The pictures on the front of the paper fans reminded me of postcards.
One showed men in suits and boater hats eyeing sunbathers on a beach from a boardwalk at the Jersey shore. Another showed byway scenes to New York, topped by the city’s skyscrapers. Still another showed boats and cars at the new waterfront terminal in Camden, NJ, along with the Broadway Flyer train.
All were featured on fans promoting Sunday excursions on the Reading Lines, whose trains could take you from Philadelphia to the Jersey shore to the coal region of Pennsylvania and the streets of New York. Depending on where you lived, you could get to your destination for as little at $1.75 or as much as $4 (a trip from Philadelphia up the Hudson River in New York).
The fans were dated 1923 and 1925.
Despite their commercialization, the fans also offered a bit of history through pictures. Here’s some of what I found interesting:
The Reading Lines was the popular name for the Reading Company. This was a railroad conglomerate that grew out of the Philadelphia & Reading Railroad (P&R) in 1923. The line lasted 1976 when it was acquired by Conrail.

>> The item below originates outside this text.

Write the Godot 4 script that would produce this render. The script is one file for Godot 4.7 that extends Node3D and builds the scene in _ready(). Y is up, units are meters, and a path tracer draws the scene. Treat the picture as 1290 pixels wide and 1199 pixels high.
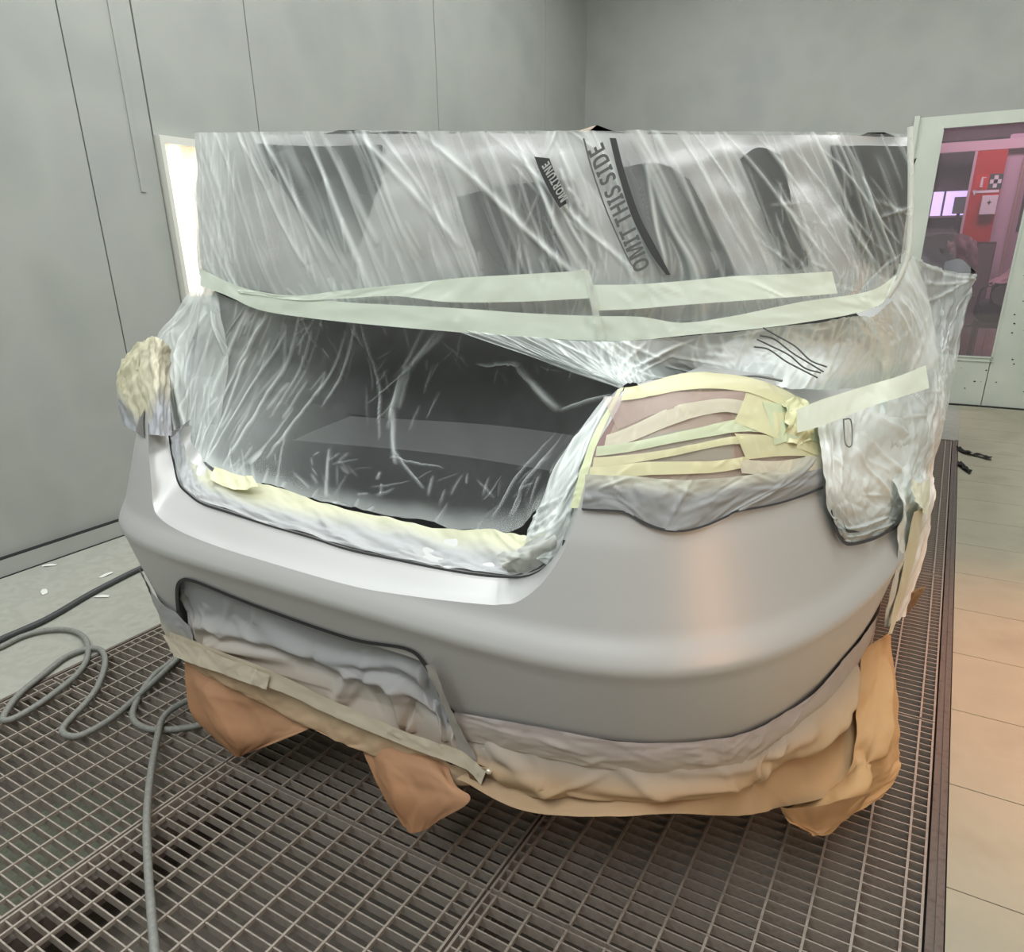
extends Node3D

# A car in a spray booth, masked for painting. x runs to the car's right, y up, z towards the rear; the floor is y = 0.
var M := {}
var rng := RandomNumberGenerator.new()
var plan_x := PackedFloat32Array()
var plan_z := PackedFloat32Array()
var plan_s0 := 0.0
var plan_ds := 1.0
const EYE := Vector3(0, 1.2, 0)


func _ready() -> void:
	setup_view()
	setup_lights()
	setup_materials()
	setup_plan()
	build_room()
	build_gratings()
	build_back_room()
	build_car()
	build_light_masks()
	build_rim_masks()
	build_papers()
	build_films()
	build_lid_tapes()
	build_hoses()
	build_small_things()


func setup_view() -> void:
	var cam := Camera3D.new()
	cam.name = "camera"
	cam.projection = Camera3D.PROJECTION_FRUSTUM
	cam.near = 0.05
	cam.far = 60.0
	cam.size = 1199.0 / 906.0 * cam.near
	cam.frustum_offset = Vector2(0, 62.5 / 906.0 * cam.near)
	cam.transform = Transform3D(Basis(Vector3(0.863313, -0.013052, -0.504500), Vector3(-0.170867, 0.933066, -0.316531), Vector3(0.474863, 0.359468, 0.803298)), EYE)
	add_child(cam)
	cam.current = true
	var e := Environment.new()
	e.background_mode = Environment.BG_COLOR
	e.background_color = Color(0.02, 0.02, 0.02)
	e.tonemap_mode = Environment.TONE_MAPPER_LINEAR
	e.tonemap_exposure = 1.15
	e.sdfgi_enabled = true
	e.ssao_enabled = true
	e.ssil_enabled = true
	var w := WorldEnvironment.new()
	w.name = "environment"
	w.environment = e
	add_child(w)


func setup_lights() -> void:
	# six diffuser panels in the booth ceiling, each a glowing face with a light of its size in front
	var n := 0
	for z in [1.2, -1.6, -4.6]:
		for x in [-1.85, 0.25]:
			ceiling_panel(Vector3(x, 3.59, z), Vector2(0.9, 2.0), 4.1 if z > -2.0 else 2.8, n)
			n += 1


func ceiling_panel(at: Vector3, size: Vector2, energy: float, n: int) -> void:
	var where: String = ["left of the camera", "right of the camera", "over the car's left side", "over the car's right side", "at the far left end", "at the far right end"][n]
	var t := thing("ceiling_light", "long white diffuser panel light in the booth ceiling " + where, "light", at, "booth ceiling lights")
	var g := StandardMaterial3D.new()
	g.albedo_color = Color(0.9, 0.9, 0.9)
	g.emission_enabled = true
	g.emission = Color(1, 1, 0.97)
	g.emission_energy_multiplier = 2.0
	box(t, "diffuser", Vector3(0, 0, 0), Vector3(size.x, 0.01, size.y), g)
	var fr := flat(Color(0.75, 0.76, 0.74), 0.5)
	for s in [-1, 1]:
		box(t, "frame", Vector3(s * (size.x / 2 + 0.02), -0.005, 0), Vector3(0.04, 0.03, size.y + 0.08), fr)
		box(t, "frame", Vector3(0, -0.005, s * (size.y / 2 + 0.02)), Vector3(size.x, 0.03, 0.04), fr)
	area_light(at - Vector3(0, 0.03, 0), Vector3(-PI / 2, 0, 0), size, energy, Color(0.965, 0.985, 1.0))


func area_light(at: Vector3, rot: Vector3, size: Vector2, energy: float, col: Color) -> void:
	var l := AreaLight3D.new()
	l.name = "panel_glow"
	l.area_size = size
	l.light_energy = energy
	l.light_color = col
	l.area_range = 12.0
	l.area_attenuation = 2.0
	l.shadow_enabled = true
	l.position = at
	l.rotation = rot
	add_child(l, true)


# ------------------------------------------------------------------ helpers

func lin(r: float, g: float, b: float) -> Color:   # an sRGB colour as linear vertex colour
	return Color(r, g, b).srgb_to_linear()


func flat(c: Color, rough := 0.6, metal := 0.0) -> StandardMaterial3D:
	var m := StandardMaterial3D.new()
	m.albedo_color = c
	m.roughness = rough
	m.metallic = metal
	m.cull_mode = BaseMaterial3D.CULL_DISABLED
	return m


func noise_tex(seed_: int, freq: float, colors: Array, octaves := 4, kind := FastNoiseLite.TYPE_SIMPLEX_SMOOTH, side := 512) -> NoiseTexture2D:
	var n := FastNoiseLite.new()
	n.seed = seed_
	n.frequency = freq
	n.fractal_octaves = octaves
	n.noise_type = kind
	var g := Gradient.new()
	g.offsets = PackedFloat32Array(range(colors.size()).map(func(i): return float(i) / (colors.size() - 1)))
	g.colors = PackedColorArray(colors)
	var t := NoiseTexture2D.new()
	t.width = side
	t.height = side
	t.seamless = true
	t.noise = n
	t.color_ramp = g
	return t


func textured(t: Texture2D, scale: float, rough := 0.7, world := true) -> StandardMaterial3D:
	var m := flat(Color.WHITE, rough)
	m.albedo_texture = t
	m.uv1_triplanar = true
	m.uv1_world_triplanar = world
	m.uv1_scale = Vector3.ONE * scale
	return m


func tag(o: Node, label: String, category: String, group := "") -> void:
	o.set_meta("label", label)
	o.set_meta("category", category)
	if group:
		o.set_meta("group", group)


func numbered(called: String) -> String:
	if not has_node(called):
		return called
	var n := 1
	while has_node("%s_%03d" % [called, n]):
		n += 1
	return "%s_%03d" % [called, n]


func thing(called: String, label: String, category: String, at := Vector3.ZERO, group := "") -> Node3D:
	var o := Node3D.new()
	o.name = numbered(called)
	o.position = at
	add_child(o)
	tag(o, label, category, group)
	return o


func part(parent: Node, called: String, mesh: Mesh, m: Material, at := Vector3.ZERO) -> MeshInstance3D:
	var o := MeshInstance3D.new()
	o.name = called
	if parent == self:
		o.name = numbered(called)
	elif parent.has_node(called):
		var n := 1
		while parent.has_node("%s_%03d" % [called, n]):
			n += 1
		o.name = "%s_%03d" % [called, n]
	o.mesh = mesh
	o.material_override = m
	o.position = at
	parent.add_child(o, true)
	return o


func box(parent: Node, called: String, at: Vector3, size: Vector3, m: Material) -> MeshInstance3D:
	var b := BoxMesh.new()
	b.size = size
	return part(parent, called, b, m, at)


func struct(called: String, at: Vector3, size: Vector3, m: Material) -> MeshInstance3D:
	var o := box(self, called, at, size, m)
	o.set_meta("kind", "structure")
	return o


func pts(a: Array) -> PackedVector3Array:
	var r := PackedVector3Array()
	for i in range(0, a.size() - 2, 3):
		r.append(Vector3(a[i], a[i + 1], a[i + 2]))
	return r


func along(p: PackedVector3Array, t: float) -> Vector3:
	var n := p.size() - 1
	if n == 0:
		return p[0]
	var f := clampf(t, 0, 1) * n
	var i := mini(int(f), n - 1)
	f -= i
	if n == 1:
		return p[0].lerp(p[1], f)
	var a := p[i]
	var b := p[i + 1]
	var m0 := (b - p[i - 1]) * 0.5 if i > 0 else b - a
	var m1 := (p[i + 2] - a) * 0.5 if i + 2 <= n else b - a
	var f2 := f * f
	var f3 := f2 * f
	return a * (2 * f3 - 3 * f2 + 1) + m0 * (f3 - 2 * f2 + f) + b * (-2 * f3 + 3 * f2) + m1 * (f3 - f2)


# the plan of the car's tail: a superellipse with straight sides running forward, walked by arc length from right to left
func setup_plan() -> void:
	var xs := PackedFloat32Array()
	var zs := PackedFloat32Array()
	var ls := PackedFloat32Array()
	var run := 0.0
	for i in 3001:
		var a := PI * i / 3000.0
		var c := cos(a)
		var x := -0.955 + 0.972 * signf(c) * pow(absf(c), 2 / 5.7838)
		var z := -1.7218 + 0.8832 * pow(absf(sin(a)), 2 / 1.6001)
		if i:
			run += Vector2(x - xs[i - 1], z - zs[i - 1]).length()
		xs.append(x)
		zs.append(z)
		ls.append(run)
	plan_ds = run / 400.0
	plan_s0 = -200 * plan_ds
	var j := 0
	var px := PackedFloat32Array()
	var pz := PackedFloat32Array()
	for k in 401:
		var s := minf(k * plan_ds, run)
		while j < 2999 and ls[j + 1] < s:
			j += 1
		var f := (s - ls[j]) / maxf(ls[j + 1] - ls[j], 1e-6)
		px.append(lerpf(xs[j], xs[j + 1], f))
		pz.append(lerpf(zs[j], zs[j + 1], f))
	for r in 6:
		var qx := px.duplicate()
		var qz := pz.duplicate()
		for k in range(1, 400):
			px[k] = (qx[k - 1] + 2 * qx[k] + qx[k + 1]) / 4
			pz[k] = (qz[k - 1] + 2 * qz[k] + qz[k + 1]) / 4
	for k in range(200, 0, -1):
		plan_x.append(px[0])
		plan_z.append(pz[0] - k * plan_ds)
	plan_x.append_array(px)
	plan_z.append_array(pz)
	for k in range(1, 201):
		plan_x.append(px[400])
		plan_z.append(pz[400] - k * plan_ds)


const INSET_Y := [0.10, 0.20, 0.30, 0.36, 0.417, 0.50, 0.575, 0.60, 0.62, 0.65, 0.70, 0.78, 0.86, 0.92, 0.97, 1.03, 1.10]
const INSET := [0.06, 0.05, 0.058, 0.054, 0.046, 0.026, 0.009, 0.0, 0.008, 0.025, 0.042, 0.068, 0.10, 0.14, 0.19, 0.27, 0.40]


func inset(y: float) -> float:
	if y <= INSET_Y[0]:
		return INSET[0]
	for i in range(1, INSET_Y.size()):
		if y <= INSET_Y[i]:
			return lerpf(INSET[i - 1], INSET[i], (y - INSET_Y[i - 1]) / (INSET_Y[i] - INSET_Y[i - 1]))
	return INSET[-1]


func smooth_inset(y: float) -> float:
	return (inset(y - 0.008) + inset(y - 0.004) + inset(y) + inset(y + 0.004) + inset(y + 0.008)) / 5.0


func skin(s: float, y: float, off: float) -> Vector3:
	var f := clampf((s - plan_s0) / plan_ds, 1.0, plan_x.size() - 2.001)
	var i := int(f)
	f -= i
	var t0 := Vector2(plan_x[i + 1] - plan_x[i - 1], plan_z[i + 1] - plan_z[i - 1]).normalized()
	var k := mini(i + 2, plan_x.size() - 1)
	var t1 := Vector2(plan_x[k] - plan_x[i], plan_z[k] - plan_z[i]).normalized()
	var t := t0.lerp(t1, f)
	var o := off - smooth_inset(y)
	return Vector3(lerpf(plan_x[i], plan_x[i + 1], f) + t.y * o, y, lerpf(plan_z[i], plan_z[i + 1], f) - t.x * o)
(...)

The P&R itself was formed in 1833 as a 94-mile railroad to carry anthracite coal to places in Pennsylvania, New Jersey and Delaware. It became one of the largest corporations in the country by the 1870s and remained so until after World War II. Its trains were some of the fastest in the world, and the Boardwalk Flyer was said to have broken records to Atlantic City.
The Boardwalk Flyer was a huge train that transported folks from Philadelphia to Atlantic City at a time when the Reading Company was competing for the Atlantic City market with Pennsylvania Railroad. Back then, Atlantic City was the place to go – it was called “the playground of the world” – for both the wealthy and working class, and rail made getting to the shore both quick and inexpensive.
One historian tells the story about a rivalry between the two that involved parade floats. It seems that the Pennsylvania had already won the grand prize for a float in an Atlantic City parade. The owners of the Reading wanted to one-up the company with its own original and magnificent float.
Its workers made a life-size replica of the 227-ton Broadway Flyer. It was secreted into the city until the day of the parade in 1925, and then the big train was paraded down the Boardwalk. The replica looked so real that some folks were afraid the Boardwalk would collapse under it. It did not, and the Reading Lines won the grand prize.
Butterfly sheds were not sheds but open-air canopies covering the outside waiting areas at train terminals. They were so-called because the roofs flowed upward in a wing shape to form the canopy. The sheds were made to resemble terminals in London.
They became very popular in the 1920s because they offered more ventilation from train fumes and protection for passengers – unlike the earlier covered shed-like design.